**Recorded data:**
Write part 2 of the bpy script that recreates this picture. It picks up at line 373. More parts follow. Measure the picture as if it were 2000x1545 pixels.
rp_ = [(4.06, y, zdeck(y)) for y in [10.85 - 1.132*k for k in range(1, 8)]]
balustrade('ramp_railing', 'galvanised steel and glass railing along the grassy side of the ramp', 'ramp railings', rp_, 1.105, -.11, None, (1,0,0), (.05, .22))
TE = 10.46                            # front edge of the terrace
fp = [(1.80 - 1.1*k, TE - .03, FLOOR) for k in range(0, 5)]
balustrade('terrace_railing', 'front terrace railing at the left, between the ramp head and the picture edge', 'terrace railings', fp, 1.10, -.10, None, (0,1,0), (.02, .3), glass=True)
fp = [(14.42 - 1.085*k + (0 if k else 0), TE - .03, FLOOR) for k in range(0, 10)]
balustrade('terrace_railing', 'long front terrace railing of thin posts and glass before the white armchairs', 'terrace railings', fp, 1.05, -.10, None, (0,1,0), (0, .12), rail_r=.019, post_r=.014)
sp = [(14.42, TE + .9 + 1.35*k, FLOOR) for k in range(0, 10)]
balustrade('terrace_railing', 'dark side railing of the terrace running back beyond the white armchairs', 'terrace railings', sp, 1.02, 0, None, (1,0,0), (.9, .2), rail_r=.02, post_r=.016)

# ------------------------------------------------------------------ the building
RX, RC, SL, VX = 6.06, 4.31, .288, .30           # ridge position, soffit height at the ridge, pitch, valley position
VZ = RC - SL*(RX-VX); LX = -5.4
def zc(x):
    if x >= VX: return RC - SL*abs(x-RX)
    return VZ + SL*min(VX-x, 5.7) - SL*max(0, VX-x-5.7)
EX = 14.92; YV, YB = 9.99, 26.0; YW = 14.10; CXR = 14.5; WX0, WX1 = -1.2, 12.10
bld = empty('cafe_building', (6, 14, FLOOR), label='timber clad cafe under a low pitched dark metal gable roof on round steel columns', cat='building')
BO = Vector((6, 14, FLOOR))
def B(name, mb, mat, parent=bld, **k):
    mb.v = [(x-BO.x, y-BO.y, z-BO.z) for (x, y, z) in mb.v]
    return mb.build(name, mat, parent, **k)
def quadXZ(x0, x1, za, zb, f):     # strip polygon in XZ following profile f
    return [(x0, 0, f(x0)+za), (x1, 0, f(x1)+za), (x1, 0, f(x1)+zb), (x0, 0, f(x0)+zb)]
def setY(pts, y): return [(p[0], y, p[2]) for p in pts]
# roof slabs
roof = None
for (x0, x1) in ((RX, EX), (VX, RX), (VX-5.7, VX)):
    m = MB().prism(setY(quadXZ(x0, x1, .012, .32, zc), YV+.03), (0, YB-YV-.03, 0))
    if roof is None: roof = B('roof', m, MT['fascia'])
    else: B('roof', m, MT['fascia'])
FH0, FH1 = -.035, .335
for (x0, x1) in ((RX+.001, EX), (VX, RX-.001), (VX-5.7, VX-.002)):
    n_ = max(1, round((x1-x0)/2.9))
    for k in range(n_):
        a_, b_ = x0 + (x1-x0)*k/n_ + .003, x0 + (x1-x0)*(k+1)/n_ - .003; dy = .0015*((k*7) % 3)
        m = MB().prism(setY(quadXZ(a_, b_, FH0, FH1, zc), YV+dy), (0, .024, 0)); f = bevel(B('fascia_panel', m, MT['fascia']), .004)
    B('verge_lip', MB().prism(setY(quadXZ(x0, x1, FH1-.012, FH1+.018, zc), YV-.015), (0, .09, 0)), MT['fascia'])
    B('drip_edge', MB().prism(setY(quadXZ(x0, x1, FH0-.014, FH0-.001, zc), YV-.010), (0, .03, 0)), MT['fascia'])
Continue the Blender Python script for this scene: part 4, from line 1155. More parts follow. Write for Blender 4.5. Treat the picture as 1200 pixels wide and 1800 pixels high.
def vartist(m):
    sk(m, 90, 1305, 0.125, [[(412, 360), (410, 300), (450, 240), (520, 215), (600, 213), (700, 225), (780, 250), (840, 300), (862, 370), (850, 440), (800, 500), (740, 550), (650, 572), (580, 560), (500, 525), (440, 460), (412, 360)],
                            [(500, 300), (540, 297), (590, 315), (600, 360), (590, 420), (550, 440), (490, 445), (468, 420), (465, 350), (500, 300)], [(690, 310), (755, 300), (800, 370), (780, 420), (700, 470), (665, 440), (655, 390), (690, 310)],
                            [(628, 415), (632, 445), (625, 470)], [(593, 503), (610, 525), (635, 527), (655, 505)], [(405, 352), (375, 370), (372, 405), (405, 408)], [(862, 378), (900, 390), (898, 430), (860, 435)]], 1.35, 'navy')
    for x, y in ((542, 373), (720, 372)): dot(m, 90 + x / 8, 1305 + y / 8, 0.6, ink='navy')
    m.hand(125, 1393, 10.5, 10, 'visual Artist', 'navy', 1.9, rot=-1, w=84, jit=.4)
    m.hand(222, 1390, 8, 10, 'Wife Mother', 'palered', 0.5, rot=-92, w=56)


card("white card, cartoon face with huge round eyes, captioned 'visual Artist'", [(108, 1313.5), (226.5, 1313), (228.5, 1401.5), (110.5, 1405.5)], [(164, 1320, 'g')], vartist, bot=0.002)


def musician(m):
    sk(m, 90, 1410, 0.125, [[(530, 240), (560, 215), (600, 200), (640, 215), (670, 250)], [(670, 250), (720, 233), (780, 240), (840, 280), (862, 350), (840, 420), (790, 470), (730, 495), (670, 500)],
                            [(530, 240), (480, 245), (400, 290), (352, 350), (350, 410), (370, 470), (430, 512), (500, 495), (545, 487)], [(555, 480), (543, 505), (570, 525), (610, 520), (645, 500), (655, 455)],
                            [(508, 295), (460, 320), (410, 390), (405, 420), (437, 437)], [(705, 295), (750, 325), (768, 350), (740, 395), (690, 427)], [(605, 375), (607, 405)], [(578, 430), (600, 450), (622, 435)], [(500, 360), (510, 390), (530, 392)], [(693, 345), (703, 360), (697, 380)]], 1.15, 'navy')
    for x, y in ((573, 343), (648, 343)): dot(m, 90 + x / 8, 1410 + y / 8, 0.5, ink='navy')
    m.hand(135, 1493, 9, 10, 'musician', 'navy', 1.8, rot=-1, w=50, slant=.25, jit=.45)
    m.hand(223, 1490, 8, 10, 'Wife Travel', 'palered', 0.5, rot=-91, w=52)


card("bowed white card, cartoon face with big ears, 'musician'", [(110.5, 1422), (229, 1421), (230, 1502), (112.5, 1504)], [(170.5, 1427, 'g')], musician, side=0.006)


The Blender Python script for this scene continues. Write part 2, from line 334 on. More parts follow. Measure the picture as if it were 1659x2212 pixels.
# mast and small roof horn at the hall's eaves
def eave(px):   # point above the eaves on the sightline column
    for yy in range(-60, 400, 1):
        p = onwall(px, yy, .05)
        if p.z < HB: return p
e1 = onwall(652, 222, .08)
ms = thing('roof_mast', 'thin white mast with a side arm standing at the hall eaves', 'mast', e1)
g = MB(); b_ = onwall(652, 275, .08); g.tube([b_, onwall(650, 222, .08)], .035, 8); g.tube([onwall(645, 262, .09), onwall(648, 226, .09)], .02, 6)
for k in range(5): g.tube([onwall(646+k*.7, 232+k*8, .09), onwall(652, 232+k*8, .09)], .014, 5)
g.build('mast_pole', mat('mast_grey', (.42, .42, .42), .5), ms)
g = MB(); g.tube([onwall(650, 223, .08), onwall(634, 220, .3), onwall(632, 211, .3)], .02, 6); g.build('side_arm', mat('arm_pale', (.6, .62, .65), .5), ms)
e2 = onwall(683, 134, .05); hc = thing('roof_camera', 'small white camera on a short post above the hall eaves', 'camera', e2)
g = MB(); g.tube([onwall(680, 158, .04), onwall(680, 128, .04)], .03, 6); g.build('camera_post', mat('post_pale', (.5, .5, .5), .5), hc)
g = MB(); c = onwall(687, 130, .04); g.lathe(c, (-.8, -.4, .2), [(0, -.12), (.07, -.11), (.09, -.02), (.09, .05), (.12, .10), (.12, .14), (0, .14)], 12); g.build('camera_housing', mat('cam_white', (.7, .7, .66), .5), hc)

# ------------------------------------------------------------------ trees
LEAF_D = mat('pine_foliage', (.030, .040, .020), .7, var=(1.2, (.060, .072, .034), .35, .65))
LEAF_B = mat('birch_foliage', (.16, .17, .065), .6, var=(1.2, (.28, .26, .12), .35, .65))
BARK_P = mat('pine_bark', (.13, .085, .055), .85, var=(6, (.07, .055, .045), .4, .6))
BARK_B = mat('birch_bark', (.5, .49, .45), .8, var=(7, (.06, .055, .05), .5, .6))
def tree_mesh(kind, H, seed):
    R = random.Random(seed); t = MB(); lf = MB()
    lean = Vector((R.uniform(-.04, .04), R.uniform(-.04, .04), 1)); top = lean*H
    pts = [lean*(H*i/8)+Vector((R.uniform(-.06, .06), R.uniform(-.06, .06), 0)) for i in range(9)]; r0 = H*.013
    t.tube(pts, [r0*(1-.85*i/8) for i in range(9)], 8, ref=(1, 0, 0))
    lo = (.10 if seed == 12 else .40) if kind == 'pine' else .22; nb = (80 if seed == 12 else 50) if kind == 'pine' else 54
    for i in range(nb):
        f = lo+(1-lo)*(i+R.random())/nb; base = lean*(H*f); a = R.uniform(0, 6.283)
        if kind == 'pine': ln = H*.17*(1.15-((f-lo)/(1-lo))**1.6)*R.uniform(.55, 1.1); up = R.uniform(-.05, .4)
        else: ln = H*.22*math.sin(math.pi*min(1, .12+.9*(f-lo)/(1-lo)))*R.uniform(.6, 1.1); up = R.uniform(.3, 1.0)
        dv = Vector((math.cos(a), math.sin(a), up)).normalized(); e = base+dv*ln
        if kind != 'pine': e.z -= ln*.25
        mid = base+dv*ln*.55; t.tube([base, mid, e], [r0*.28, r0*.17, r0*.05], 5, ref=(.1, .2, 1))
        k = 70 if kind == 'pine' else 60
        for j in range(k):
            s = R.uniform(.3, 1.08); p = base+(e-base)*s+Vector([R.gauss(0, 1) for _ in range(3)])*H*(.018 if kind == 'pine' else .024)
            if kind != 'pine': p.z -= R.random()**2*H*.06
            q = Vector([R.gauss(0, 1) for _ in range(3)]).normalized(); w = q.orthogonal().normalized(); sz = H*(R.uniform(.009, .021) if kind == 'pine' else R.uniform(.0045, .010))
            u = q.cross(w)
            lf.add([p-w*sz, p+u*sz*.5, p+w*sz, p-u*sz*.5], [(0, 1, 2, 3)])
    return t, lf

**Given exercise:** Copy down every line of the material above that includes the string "Python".

**Correct response:**
Continue the Blender Python script for this scene: part 4, from line 1155. More parts follow. Write for Blender 4.5. Treat the picture as 1200 pixels wide and 1800 pixels high.
The Blender Python script for this scene continues. Write part 2, from line 334 on. More parts follow. Measure the picture as if it were 1659x2212 pixels.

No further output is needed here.